• _Task prompt_
Return every line below as is, leaving out the pictures.

• _Dataset extract_
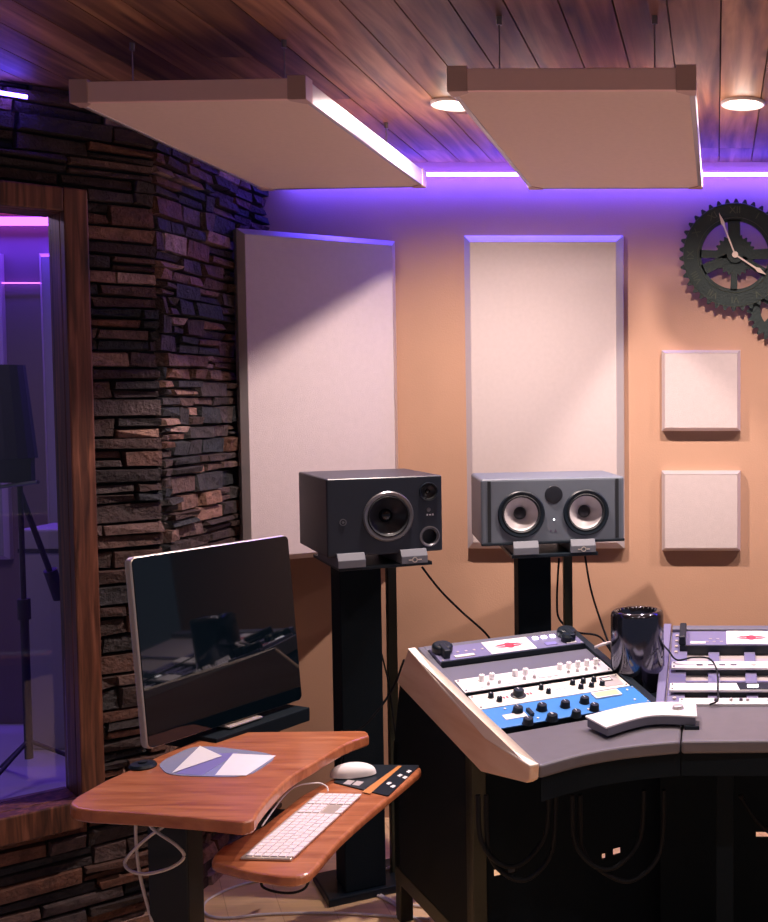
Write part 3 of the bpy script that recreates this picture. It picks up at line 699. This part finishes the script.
# row 2: white module
r2 = module('rack_unit', SW, .030, .517, .255, .340, M['white'], 'white rack unit with rows of white knobs on the wing rack', 'audio rack unit')
def put(e, pts, r, h, m, conv, **k):
    inv = e.matrix_world.inverted(); P = e.matrix_world.translation; n = e.matrix_world.to_3x3() @ Vector((0, 0, 1))
    for X, Y in pts:
        q = inv @ plane_hit(*conv(X, Y), P+n*.004, n); knob(e, q.x, q.y, r, h, m, **k)
bpy.context.view_layer.update()
for x in (.075, .107, .182, .216, .332, .363, .394, .426, .457): knob(r2, x, .060, .0095, .018, M['white'], lm=M['ink'])
for x in (.083, .118, .198, .231, .345, .376, .407, .438): knob(r2, x, .026, .0055, .009, M['alu'], lm=M['ink'])
MB().box((.246, .018, .004), (.318, .074, .007)).build('raised_plate', M['paper'], r2, bevel=.001)
for x in (.05, .14, .16, .27, .33): MB().box((x, .012, .004), (x+.012, .014, .0045)).build('print_mark', M['ink'], r2)
# row 3: cream module with black knobs and a small meter
r3 = module('rack_unit', SW, .030, .517, .142, .230, M['cream'], 'cream rack unit with small black knobs and a grey meter window', 'audio rack unit')
for x, y, r_ in ((.058, .060, .0085), (.072, .030, .0085), (.218, .062, .0075), (.228, .032, .0075)): knob(r3, x, y, r_, .014, M['black'])
knob(r3, .138, .046, .017, .020, M['black'], skirt=True)
for k in range(3): knob(r3, .322+k*.036, .062, .0085, .013, M['black']); knob(r3, .334+k*.036, .030, .0085, .013, M['black'])
MB().box((.412, .012, .004), (.474, .078, .0055)).build('grey_inset', M['alu'], r3)
MB().box((.418, .046, .0055), (.452, .072, .0075)).build('meter_window', M['ink'], r3)
MB().box((.421, .049, .0075), (.449, .064, .0080)).build('meter_scale', M['cream'], r3)
for x in (.09, .10, .165, .175, .26, .27, .285): MB().box((x, .040, .004), (x+.006, .052, .0045)).build('print_mark', M['red'] if x < .2 else M['alu'], r3)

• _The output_
Write part 3 of the bpy script that recreates this picture. It picks up at line 699. This part finishes the script.
# row 2: white module
r2 = module('rack_unit', SW, .030, .517, .255, .340, M['white'], 'white rack unit with rows of white knobs on the wing rack', 'audio rack unit')
def put(e, pts, r, h, m, conv, **k):
    inv = e.matrix_world.inverted(); P = e.matrix_world.translation; n = e.matrix_world.to_3x3() @ Vector((0, 0, 1))
    for X, Y in pts:
        q = inv @ plane_hit(*conv(X, Y), P+n*.004, n); knob(e, q.x, q.y, r, h, m, **k)
bpy.context.view_layer.update()
for x in (.075, .107, .182, .216, .332, .363, .394, .426, .457): knob(r2, x, .060, .0095, .018, M['white'], lm=M['ink'])
for x in (.083, .118, .198, .231, .345, .376, .407, .438): knob(r2, x, .026, .0055, .009, M['alu'], lm=M['ink'])
MB().box((.246, .018, .004), (.318, .074, .007)).build('raised_plate', M['paper'], r2, bevel=.001)
for x in (.05, .14, .16, .27, .33): MB().box((x, .012, .004), (x+.012, .014, .0045)).build('print_mark', M['ink'], r2)
# row 3: cream module with black knobs and a small meter
r3 = module('rack_unit', SW, .030, .517, .142, .230, M['cream'], 'cream rack unit with small black knobs and a grey meter window', 'audio rack unit')
for x, y, r_ in ((.058, .060, .0085), (.072, .030, .0085), (.218, .062, .0075), (.228, .032, .0075)): knob(r3, x, y, r_, .014, M['black'])
knob(r3, .138, .046, .017, .020, M['black'], skirt=True)
for k in range(3): knob(r3, .322+k*.036, .062, .0085, .013, M['black']); knob(r3, .334+k*.036, .030, .0085, .013, M['black'])
MB().box((.412, .012, .004), (.474, .078, .0055)).build('grey_inset', M['alu'], r3)
MB().box((.418, .046, .0055), (.452, .072, .0075)).build('meter_window', M['ink'], r3)
MB().box((.421, .049, .0075), (.449, .064, .0080)).build('meter_scale', M['cream'], r3)
for x in (.09, .10, .165, .175, .26, .27, .285): MB().box((x, .040, .004), (x+.006, .052, .0045)).build('print_mark', M['red'] if x < .2 else M['alu'], r3)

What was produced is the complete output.